Fears for funding of North East PCSOs in future

NORTHUMBRIA’s first police commissioner will have to battle to save community support officers from funding cuts, it was last night claimed.

Police Community Support Officers

NORTHUMBRIA’s first police commissioner will have to battle to save community support officers from funding cuts, it was last night claimed.

Tom Foster, deputy chair of Northumbria Police Authority and bidding to be the Labour nominee for the commissioner job, said funding for the valued PCSO posts was due to run out in a year’s time.

After that, Mr Foster said, any police commissioner will have to start to find funding for these posts.

Mr Foster, who has been on the police authority for 14 years, said: “If I was elected to the police commissioner job I would be making sure that we keep these posts. They are very, very valuable ... they are our eyes and ears on the ground and do an incredible job.

“But the Home Office has only ring- fenced money for another year for these posts, which is a shame because they are very important to us.”

Mr Foster stepped down as a Sunderland councillor in May to concentrate on his bid to be the first elected police commissioner for Northumbria.

He is up against former Teesside MP Vera Baird for the Labour Party nomination, with postal voting for the party post opening this month.

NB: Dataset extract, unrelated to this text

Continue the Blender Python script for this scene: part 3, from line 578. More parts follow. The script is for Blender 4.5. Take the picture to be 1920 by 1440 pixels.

Already Mr Foster has secured the backing of Labour groups in Sunderland and South Tyneside. If he secures the post Mr Foster will be one of many to head to the polls in November for elections to the powerful new post.

A commissioner in the Northumbria area will be handed an £80,000 salary in exchange for setting force priorities. The post comes with the ability to set the force budget and the power to hire and fire chief constables. A Police and Crime Panel will also be set up to scrutinise the commissioner.

Mr Foster, 67, said campaigning was his focus, having stepped down from Sunderland Council ahead of elections earlier this month.

He added: “It’s expensive and I know some in these selection processes can spend a lot of money. I don’t have that but I’m happy to spend what I do have on this, because I believe it is worth it.”

He said he believed his experience on the police authority would make him a strong candidate.

As deputy chairman he has spent, he said, years dealing with home secretaries and civil servants on behalf of the force. Mr Foster said: “One of the many things to be proud of with this force is our commitment to equality. We have a force which covers many different areas and communities and a staff well-trained in meeting all of those needs, and were I elected as the commissioner I would be seeking to keeping those high standards.” Last night Sunderland Council leader Paul Watson backed his former colleague.

He said: “I have worked with Tom during his time as a local councillor and he has always been the most diligent, hard-working and astute of colleagues with a real feel for grassroots members.

“With his experience of the police authority he is exceptionally well-suited for this role. I know whichever candidate wins the Labour Party’s nomination we will have a really excellent person to compete for the position of commissioner in the Northumbria force area.”

The Conservatives have yet to announce their candidate for the post. Liberal Democrats have so far said they are not contesting the elections over fears it is “the politicisation of the police”.